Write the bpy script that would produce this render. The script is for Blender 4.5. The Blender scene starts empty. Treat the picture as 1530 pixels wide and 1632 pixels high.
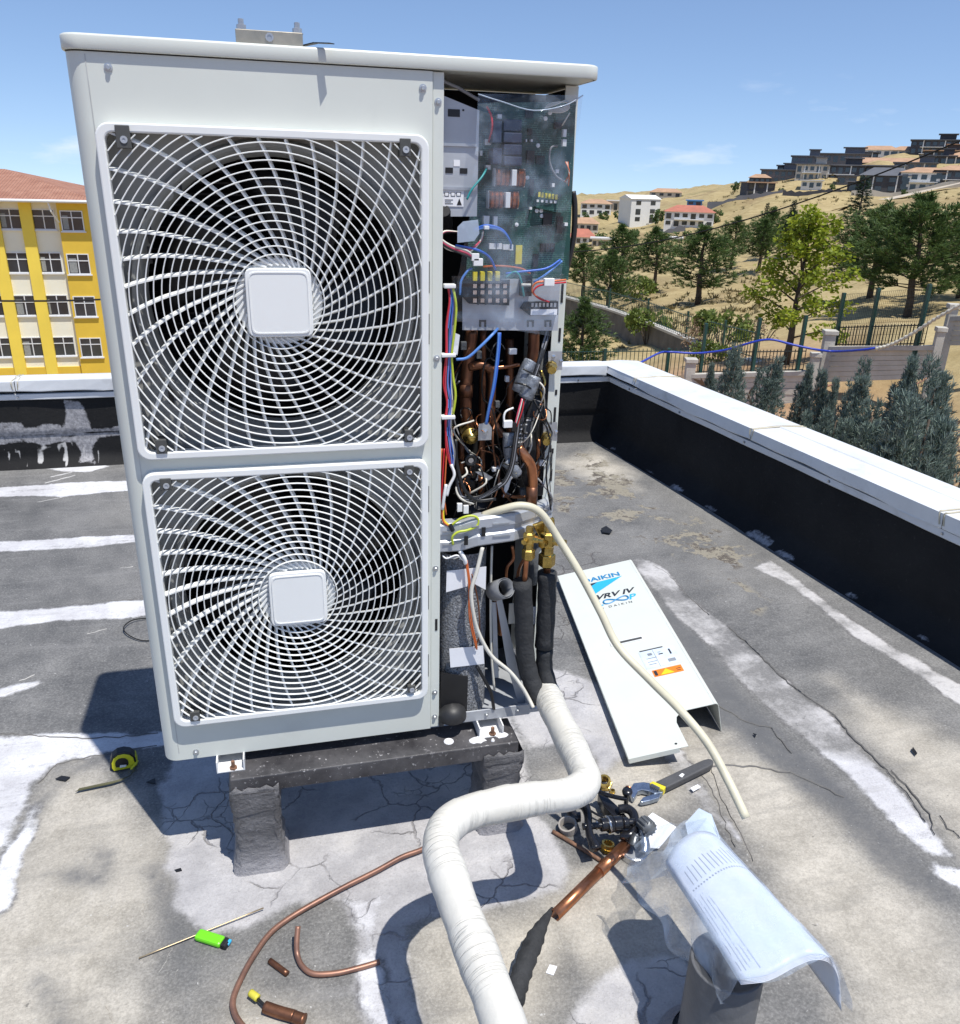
import bpy, bmesh, math, random
import numpy as np
from mathutils import Vector, Matrix

# ------------------------------------------------------------ camera, sky, sun, exposure
SC = bpy.context.scene
COL = SC.collection
CAM = np.array([0.3081, -1.6458, 1.2435]); FPX = 1314.95
EUL = (math.radians(68.1177), math.radians(-1.4562), math.radians(-13.7315))
cam_data = bpy.data.cameras.new('camera')
cam_data.sensor_fit = 'HORIZONTAL'; cam_data.sensor_width = 36.0
cam_data.lens = 36.0 * FPX / 1530.0
cam_data.clip_start = 0.05; cam_data.clip_end = 12000
cam = bpy.data.objects.new('camera', cam_data); COL.objects.link(cam)
cam.location = CAM; cam.rotation_euler = EUL
SC.camera = cam

SUN_DIR = Vector((-0.188, 0.336, -1.0)).normalized()          # the way the light travels
world = bpy.data.worlds.new('World'); SC.world = world; world.use_nodes = True
wn = world.node_tree; wn.nodes.clear()
wo = wn.nodes.new('ShaderNodeOutputWorld'); wb = wn.nodes.new('ShaderNodeBackground')
sky = wn.nodes.new('ShaderNodeTexSky'); sky.sky_type = 'NISHITA'; sky.sun_disc = False
sky.sun_elevation = math.radians(68.9); sky.sun_rotation = math.radians(150.8)
sky.altitude = 900; sky.air_density = 1.0; sky.dust_density = 0.25; sky.ozone_density = 7.0
wtc = wn.nodes.new('ShaderNodeTexCoord')
# the true horizon lies a little below the level line (the ground falls away to the valley)
wadd = wn.nodes.new('ShaderNodeVectorMath'); wadd.operation = 'ADD'; wadd.inputs[1].default_value = (0, 0, 0.09)
wnorm = wn.nodes.new('ShaderNodeVectorMath'); wnorm.operation = 'NORMALIZE'
wn.links.new(wtc.outputs['Generated'], wadd.inputs[0]); wn.links.new(wadd.outputs[0], wnorm.inputs[0])
wn.links.new(wnorm.outputs[0], sky.inputs['Vector'])
# small fair-weather clouds low over the valley
wmap = wn.nodes.new('ShaderNodeMapping'); wmap.inputs['Scale'].default_value = (5.0, 5.0, 19.0)
wmap.inputs['Location'].default_value = (1.7, 0.35, 0.2)
wnoi = wn.nodes.new('ShaderNodeTexNoise'); wnoi.inputs['Scale'].default_value = 1.0; wnoi.inputs['Detail'].default_value = 7; wnoi.inputs['Roughness'].default_value = 0.55
wn.links.new(wtc.outputs['Generated'], wmap.inputs['Vector']); wn.links.new(wmap.outputs[0], wnoi.inputs['Vector'])
wr = wn.nodes.new('ShaderNodeMapRange'); wr.inputs[1].default_value = 0.60; wr.inputs[2].default_value = 0.74
wn.links.new(wnoi.outputs['Fac'], wr.inputs[0])
wsep = wn.nodes.new('ShaderNodeSeparateXYZ'); wn.links.new(wtc.outputs['Generated'], wsep.inputs[0])
wband = wn.nodes.new('ShaderNodeMapRange'); wband.inputs[1].default_value = 0.13; wband.inputs[2].default_value = 0.05
wn.links.new(wsep.outputs[2], wband.inputs[0])
wm2 = wn.nodes.new('ShaderNodeMath'); wm2.operation = 'MULTIPLY'
wn.links.new(wr.outputs[0], wm2.inputs[0]); wn.links.new(wband.outputs[0], wm2.inputs[1])
wm3 = wn.nodes.new('ShaderNodeMath'); wm3.operation = 'MULTIPLY'; wm3.inputs[1].default_value = 0.6
wn.links.new(wm2.outputs[0], wm3.inputs[0])
wmix = wn.nodes.new('ShaderNodeMix'); wmix.data_type = 'RGBA'
wmix.inputs[7].default_value = (6.6, 7.0, 7.7, 1)
wbal = wn.nodes.new('ShaderNodeMix'); wbal.data_type = 'RGBA'; wbal.blend_type = 'MULTIPLY'; wbal.inputs[0].default_value = 1.0; wbal.inputs[7].default_value = (1.31, 1.15, 1.06, 1)   # camera white balance
wn.links.new(sky.outputs[0], wbal.inputs[6])
wn.links.new(wm3.outputs[0], wmix.inputs[0]); wn.links.new(wbal.outputs[2], wmix.inputs[6])
wn.links.new(wmix.outputs[2], wb.inputs['Color']); wb.inputs['Strength'].default_value = 0.133
wn.links.new(wb.outputs[0], wo.inputs[0])

sl = bpy.data.lights.new('sun', 'SUN'); sl.energy = 4.75; sl.angle = math.radians(0.53); sl.color = (1.0, 0.97, 0.91)
so = bpy.data.objects.new('sun', sl); COL.objects.link(so)
so.rotation_euler = SUN_DIR.to_track_quat('-Z', 'Y').to_euler(); so.location = (3, -6, 16)
SC.view_settings.view_transform = 'Standard'; SC.view_settings.look = 'None'
SC.view_settings.exposure = 0.16; SC.view_settings.gamma = 1.0; SC.view_settings.use_curve_mapping = False
SC.render.engine = 'CYCLES'
SC.cycles.max_bounces = 8; SC.cycles.transparent_max_bounces = 12; SC.cycles.use_denoising = True

# ------------------------------------------------------------ surveying helpers: a sight line met with a real plane
RM = np.array(cam.rotation_euler.to_matrix())
ZR = -0.30                                                      # roof level (the unit's base is z = 0)
def ray(px, py): return RM @ np.array([(px - 765) / FPX, -(py - 816) / FPX, -1.0])
def G(px, py, h=0.0):
    d = ray(px, py); t = (ZR + h - CAM[2]) / d[2]; return Vector(CAM + d * t)
def PY(px, py, y=0.0):
    d = ray(px, py); t = (y - CAM[1]) / d[1]; return Vector(CAM + d * t)
def PX(px, py, x):
    d = ray(px, py); t = (x - CAM[0]) / d[0]; return Vector(CAM + d * t)
def PD(px, py, dist):
    d = ray(px, py); t = dist / math.hypot(d[0], d[1]); return Vector(CAM + d * t)
rnd = random.Random(11)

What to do
Take the material above from its first line through the line holding "SC.camera = cam" and set it down exactly, without the pictures.

Written answer
Write the bpy script that would produce this render. The script is for Blender 4.5. The Blender scene starts empty. Treat the picture as 1530 pixels wide and 1632 pixels high.
import bpy, bmesh, math, random
import numpy as np
from mathutils import Vector, Matrix

# ------------------------------------------------------------ camera, sky, sun, exposure
SC = bpy.context.scene
COL = SC.collection
CAM = np.array([0.3081, -1.6458, 1.2435]); FPX = 1314.95
EUL = (math.radians(68.1177), math.radians(-1.4562), math.radians(-13.7315))
cam_data = bpy.data.cameras.new('camera')
cam_data.sensor_fit = 'HORIZONTAL'; cam_data.sensor_width = 36.0
cam_data.lens = 36.0 * FPX / 1530.0
cam_data.clip_start = 0.05; cam_data.clip_end = 12000
cam = bpy.data.objects.new('camera', cam_data); COL.objects.link(cam)
cam.location = CAM; cam.rotation_euler = EUL
SC.camera = cam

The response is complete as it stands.